A relação dialética da vanguarda não consiste em reviver formas passadas, mas em compreender qual a melhor tática para a conjuntura presente. Lenin já indicava, no campo político e artístico: “É necessário saber, em cada momento, encontrar o elo particular da cadeia que devemos agarrar com toda a força para dominar toda a cadeia.” Essa lógica se expressa na junção e instrumentalização antagônica de formas plásticas em uma unidade de produção insubordinada.
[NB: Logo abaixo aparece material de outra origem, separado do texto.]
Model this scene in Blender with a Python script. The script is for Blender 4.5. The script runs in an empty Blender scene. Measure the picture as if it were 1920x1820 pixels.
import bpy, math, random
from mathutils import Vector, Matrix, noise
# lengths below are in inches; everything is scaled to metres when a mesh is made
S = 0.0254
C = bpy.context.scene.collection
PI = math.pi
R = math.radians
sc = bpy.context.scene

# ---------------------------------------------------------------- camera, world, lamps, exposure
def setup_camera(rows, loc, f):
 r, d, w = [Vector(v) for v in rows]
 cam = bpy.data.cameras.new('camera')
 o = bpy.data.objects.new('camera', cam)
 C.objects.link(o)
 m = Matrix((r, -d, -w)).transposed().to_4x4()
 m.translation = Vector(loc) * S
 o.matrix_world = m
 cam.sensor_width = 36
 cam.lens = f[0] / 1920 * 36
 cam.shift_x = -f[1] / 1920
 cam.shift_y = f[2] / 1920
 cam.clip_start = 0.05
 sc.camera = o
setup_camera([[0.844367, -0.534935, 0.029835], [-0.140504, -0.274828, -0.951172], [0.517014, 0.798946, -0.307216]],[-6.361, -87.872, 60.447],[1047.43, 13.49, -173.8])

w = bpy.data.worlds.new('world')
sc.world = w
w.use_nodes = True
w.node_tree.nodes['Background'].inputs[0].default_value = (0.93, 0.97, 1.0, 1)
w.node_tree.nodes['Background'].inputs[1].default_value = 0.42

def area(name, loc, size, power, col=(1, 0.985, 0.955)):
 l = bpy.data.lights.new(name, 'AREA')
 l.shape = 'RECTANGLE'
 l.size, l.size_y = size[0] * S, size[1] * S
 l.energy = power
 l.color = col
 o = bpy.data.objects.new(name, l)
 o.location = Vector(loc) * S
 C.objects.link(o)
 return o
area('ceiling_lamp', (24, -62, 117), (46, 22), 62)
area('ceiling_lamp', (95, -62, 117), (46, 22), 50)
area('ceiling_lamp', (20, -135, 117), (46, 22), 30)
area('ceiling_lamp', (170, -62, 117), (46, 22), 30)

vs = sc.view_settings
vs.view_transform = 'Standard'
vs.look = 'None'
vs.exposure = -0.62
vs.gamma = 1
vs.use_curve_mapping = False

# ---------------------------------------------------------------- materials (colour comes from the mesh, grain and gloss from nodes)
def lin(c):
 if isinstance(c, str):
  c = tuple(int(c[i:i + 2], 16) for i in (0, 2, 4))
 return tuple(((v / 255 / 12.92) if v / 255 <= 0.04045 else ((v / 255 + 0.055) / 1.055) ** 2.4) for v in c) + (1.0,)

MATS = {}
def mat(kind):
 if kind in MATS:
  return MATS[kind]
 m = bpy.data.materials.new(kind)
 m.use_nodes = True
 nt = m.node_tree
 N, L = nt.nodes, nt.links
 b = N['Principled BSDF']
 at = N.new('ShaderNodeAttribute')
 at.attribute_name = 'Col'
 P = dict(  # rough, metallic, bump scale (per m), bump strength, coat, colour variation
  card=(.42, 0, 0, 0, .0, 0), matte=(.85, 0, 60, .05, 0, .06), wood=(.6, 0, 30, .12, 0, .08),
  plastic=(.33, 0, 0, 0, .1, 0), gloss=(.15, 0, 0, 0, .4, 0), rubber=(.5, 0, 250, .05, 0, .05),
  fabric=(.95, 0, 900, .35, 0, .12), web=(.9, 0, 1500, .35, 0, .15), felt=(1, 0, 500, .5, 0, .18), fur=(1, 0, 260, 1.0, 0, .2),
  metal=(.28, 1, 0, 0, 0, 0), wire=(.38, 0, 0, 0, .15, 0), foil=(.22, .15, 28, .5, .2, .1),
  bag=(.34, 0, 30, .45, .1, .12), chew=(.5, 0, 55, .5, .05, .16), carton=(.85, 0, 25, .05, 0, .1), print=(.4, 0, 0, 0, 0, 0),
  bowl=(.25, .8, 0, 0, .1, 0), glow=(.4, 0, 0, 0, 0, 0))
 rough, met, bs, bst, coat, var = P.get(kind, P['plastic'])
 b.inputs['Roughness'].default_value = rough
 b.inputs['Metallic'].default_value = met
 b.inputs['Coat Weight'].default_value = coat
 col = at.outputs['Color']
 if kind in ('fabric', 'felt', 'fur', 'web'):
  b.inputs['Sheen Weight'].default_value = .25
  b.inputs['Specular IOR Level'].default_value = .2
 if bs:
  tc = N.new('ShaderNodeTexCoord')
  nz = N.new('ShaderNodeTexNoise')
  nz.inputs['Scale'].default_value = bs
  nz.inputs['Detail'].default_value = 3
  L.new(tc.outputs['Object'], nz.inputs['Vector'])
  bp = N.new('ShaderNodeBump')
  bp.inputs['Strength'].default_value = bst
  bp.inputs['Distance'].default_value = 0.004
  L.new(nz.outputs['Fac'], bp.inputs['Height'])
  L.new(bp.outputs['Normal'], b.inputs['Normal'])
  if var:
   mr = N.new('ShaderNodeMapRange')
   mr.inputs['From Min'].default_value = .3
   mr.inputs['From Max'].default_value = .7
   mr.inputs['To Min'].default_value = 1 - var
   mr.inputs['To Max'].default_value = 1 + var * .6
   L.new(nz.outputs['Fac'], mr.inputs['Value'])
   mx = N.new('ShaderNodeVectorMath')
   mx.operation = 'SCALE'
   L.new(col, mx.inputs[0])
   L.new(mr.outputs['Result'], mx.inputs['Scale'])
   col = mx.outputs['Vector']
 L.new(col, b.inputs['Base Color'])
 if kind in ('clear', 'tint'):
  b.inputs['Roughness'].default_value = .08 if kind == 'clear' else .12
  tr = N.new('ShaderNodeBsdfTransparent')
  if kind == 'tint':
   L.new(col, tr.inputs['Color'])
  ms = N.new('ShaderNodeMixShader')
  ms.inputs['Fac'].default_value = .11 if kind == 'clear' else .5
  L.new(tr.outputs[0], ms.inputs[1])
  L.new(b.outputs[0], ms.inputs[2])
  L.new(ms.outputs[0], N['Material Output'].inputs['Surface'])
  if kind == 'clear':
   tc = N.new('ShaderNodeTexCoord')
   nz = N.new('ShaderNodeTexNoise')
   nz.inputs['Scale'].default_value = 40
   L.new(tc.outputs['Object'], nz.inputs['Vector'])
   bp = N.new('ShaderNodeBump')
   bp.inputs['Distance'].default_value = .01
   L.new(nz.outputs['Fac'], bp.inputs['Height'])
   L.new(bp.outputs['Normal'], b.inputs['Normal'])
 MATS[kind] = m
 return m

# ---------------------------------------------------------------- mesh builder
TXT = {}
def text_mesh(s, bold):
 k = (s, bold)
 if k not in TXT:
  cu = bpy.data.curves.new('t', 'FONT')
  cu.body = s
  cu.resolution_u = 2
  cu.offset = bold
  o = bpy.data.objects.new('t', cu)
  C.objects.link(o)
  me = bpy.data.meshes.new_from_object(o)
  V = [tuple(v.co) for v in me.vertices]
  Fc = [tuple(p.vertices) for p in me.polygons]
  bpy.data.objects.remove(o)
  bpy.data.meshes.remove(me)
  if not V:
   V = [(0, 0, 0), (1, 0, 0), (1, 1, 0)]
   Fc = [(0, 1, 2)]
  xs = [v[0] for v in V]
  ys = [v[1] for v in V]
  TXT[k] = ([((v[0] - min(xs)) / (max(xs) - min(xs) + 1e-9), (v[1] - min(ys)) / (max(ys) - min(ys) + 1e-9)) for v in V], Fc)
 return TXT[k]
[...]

Quando Marx, na Crítica da Economia Política (1959), afirma que a transformação do trabalho em capital ocorre apenas no processo de produção, Ferro respondeu a essa tese ao buscar na feitura os modos de desarticular a subordinação do trabalho, sustentando sua ideia das artes plásticas como possibilidade de trabalho livre. Na fatura final de suas obras, observa-se uma reorganização da montagem como forma de trabalho em si, ou seja, o trabalho ocupando o lugar da representação. A forma está ali e, ao mesmo tempo, permanece inacabada; a marca reaparece (como uma pincelada evidente e orgulhosa), o fundo é “cancelado” com cor sólida. A produção ativa assume agora um regime propriamente plástico.
Esse momento pode ser considerado como o mais expressivo da produção de Sérgio, pois suas respostas tornam-se mais diversas e potencialmente revolucionárias – uma vez que a arte, mesmo como ideia abstrata, não está fora da luta de classes, e o plano, em sua concretude, tampouco. Essa forma, portanto, clama por disputa em seu próprio campo. Em Jeudi de la Passion (2012), por exemplo, um rascunho do desenho foi colado na ponta direita da obra, muito semelhante à imagem que foi ao quadro. Ambos, lado a lado, rompem com a hierarquia entre desenho e pintura. Não são meramente fases do trabalho, mas expressões de liberdade, exteriorizações mediadas pelo quadro. Não existe “inacabado”: há apenas feitura e fatura coexistindo em unidade. Isso não separa as artes em um mundo austero e distante, mas as coloca no presente, ativas, como denúncia e também como nova possibilidade de plástica.